● Set problem
Copy out every line exactly, passing over the pictures.

● Collected data
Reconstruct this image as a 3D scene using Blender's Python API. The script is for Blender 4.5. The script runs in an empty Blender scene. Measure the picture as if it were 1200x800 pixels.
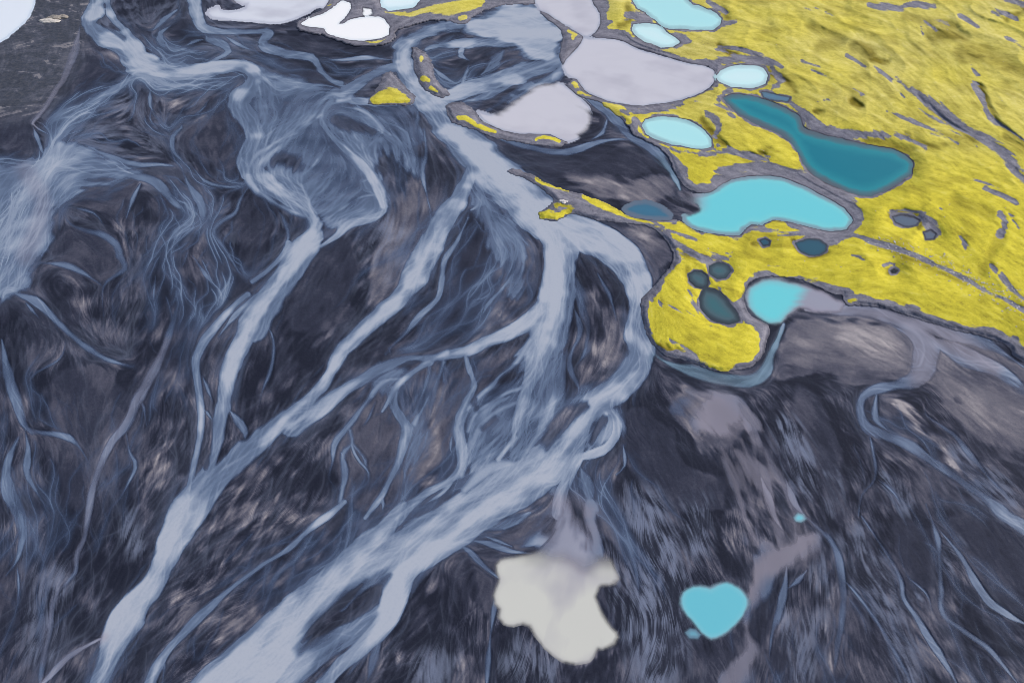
import bpy, math, random
import numpy as np

# ------------------------------------------------------------------ camera, sky, sun, exposure
scene = bpy.context.scene
CAM_H = 150.0                      # drone height over the sand, metres
PITCH = math.radians(44.0)         # depression of the lens axis
FPX = 942.0                        # focal length in survey units (1200 wide)
cam_data = bpy.data.cameras.new("camera")
cam = bpy.data.objects.new("camera", cam_data)
scene.collection.objects.link(cam)
cam.location = (0, 0, CAM_H)
cam.rotation_euler = (math.pi / 2 - PITCH, 0, 0)
cam_data.sensor_fit = 'HORIZONTAL'
cam_data.sensor_width = 36.0
cam_data.lens = 36.0 * FPX / 1200.0
cam_data.clip_start = 1.0
cam_data.clip_end = 30000.0
scene.camera = cam

SUN_EL, SUN_AZ = math.radians(38), math.radians(75)     # azimuth from +Y towards +X
world = bpy.data.worlds.new("World"); scene.world = world
world.use_nodes = True
wn = world.node_tree; wn.nodes.clear()
sky = wn.nodes.new("ShaderNodeTexSky"); sky.sky_type = 'NISHITA'; sky.sun_disc = False
sky.sun_elevation = SUN_EL; sky.sun_rotation = SUN_AZ
sky.air_density = 1.0; sky.dust_density = 4.0; sky.ozone_density = 1.0
bg = wn.nodes.new("ShaderNodeBackground"); bg.inputs[1].default_value = 0.12
wo = wn.nodes.new("ShaderNodeOutputWorld")
wn.links.new(sky.outputs[0], bg.inputs[0]); wn.links.new(bg.outputs[0], wo.inputs[0])
sun_data = bpy.data.lights.new("sun", 'SUN'); sun_data.energy = 1.5; sun_data.angle = math.radians(14)
sun_data.color = (1.0, 0.96, 0.9)
sun = bpy.data.objects.new("sun", sun_data); scene.collection.objects.link(sun)
sun.rotation_euler = (math.pi / 2 - SUN_EL, 0, math.pi - SUN_AZ)
vs = scene.view_settings
vs.view_transform = 'Standard'; vs.look = 'None'; vs.exposure = 0.32; vs.gamma = 1.0; vs.use_curve_mapping = False
scene.render.engine = 'CYCLES'
scene.cycles.max_bounces = 4; scene.cycles.transparent_max_bounces = 4
scene.cycles.use_denoising = True
scene.cycles.filter_width = 0.85
scene.cycles.use_adaptive_sampling = False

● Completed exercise
Reconstruct this image as a 3D scene using Blender's Python API. The script is for Blender 4.5. The script runs in an empty Blender scene. Measure the picture as if it were 1200x800 pixels.
import bpy, math, random
import numpy as np

# ------------------------------------------------------------------ camera, sky, sun, exposure
scene = bpy.context.scene
CAM_H = 150.0                      # drone height over the sand, metres
PITCH = math.radians(44.0)         # depression of the lens axis
FPX = 942.0                        # focal length in survey units (1200 wide)
cam_data = bpy.data.cameras.new("camera")
cam = bpy.data.objects.new("camera", cam_data)
scene.collection.objects.link(cam)
cam.location = (0, 0, CAM_H)
cam.rotation_euler = (math.pi / 2 - PITCH, 0, 0)
cam_data.sensor_fit = 'HORIZONTAL'
cam_data.sensor_width = 36.0
cam_data.lens = 36.0 * FPX / 1200.0
cam_data.clip_start = 1.0
cam_data.clip_end = 30000.0
scene.camera = cam

SUN_EL, SUN_AZ = math.radians(38), math.radians(75)     # azimuth from +Y towards +X
world = bpy.data.worlds.new("World"); scene.world = world
world.use_nodes = True
wn = world.node_tree; wn.nodes.clear()
sky = wn.nodes.new("ShaderNodeTexSky"); sky.sky_type = 'NISHITA'; sky.sun_disc = False
sky.sun_elevation = SUN_EL; sky.sun_rotation = SUN_AZ
sky.air_density = 1.0; sky.dust_density = 4.0; sky.ozone_density = 1.0
bg = wn.nodes.new("ShaderNodeBackground"); bg.inputs[1].default_value = 0.12
wo = wn.nodes.new("ShaderNodeOutputWorld")
wn.links.new(sky.outputs[0], bg.inputs[0]); wn.links.new(bg.outputs[0], wo.inputs[0])
sun_data = bpy.data.lights.new("sun", 'SUN'); sun_data.energy = 1.5; sun_data.angle = math.radians(14)
sun_data.color = (1.0, 0.96, 0.9)
sun = bpy.data.objects.new("sun", sun_data); scene.collection.objects.link(sun)
sun.rotation_euler = (math.pi / 2 - SUN_EL, 0, math.pi - SUN_AZ)
vs = scene.view_settings
vs.view_transform = 'Standard'; vs.look = 'None'; vs.exposure = 0.32; vs.gamma = 1.0; vs.use_curve_mapping = False
scene.render.engine = 'CYCLES'
scene.cycles.max_bounces = 4; scene.cycles.transparent_max_bounces = 4
scene.cycles.use_denoising = True
scene.cycles.filter_width = 0.85
scene.cycles.use_adaptive_sampling = False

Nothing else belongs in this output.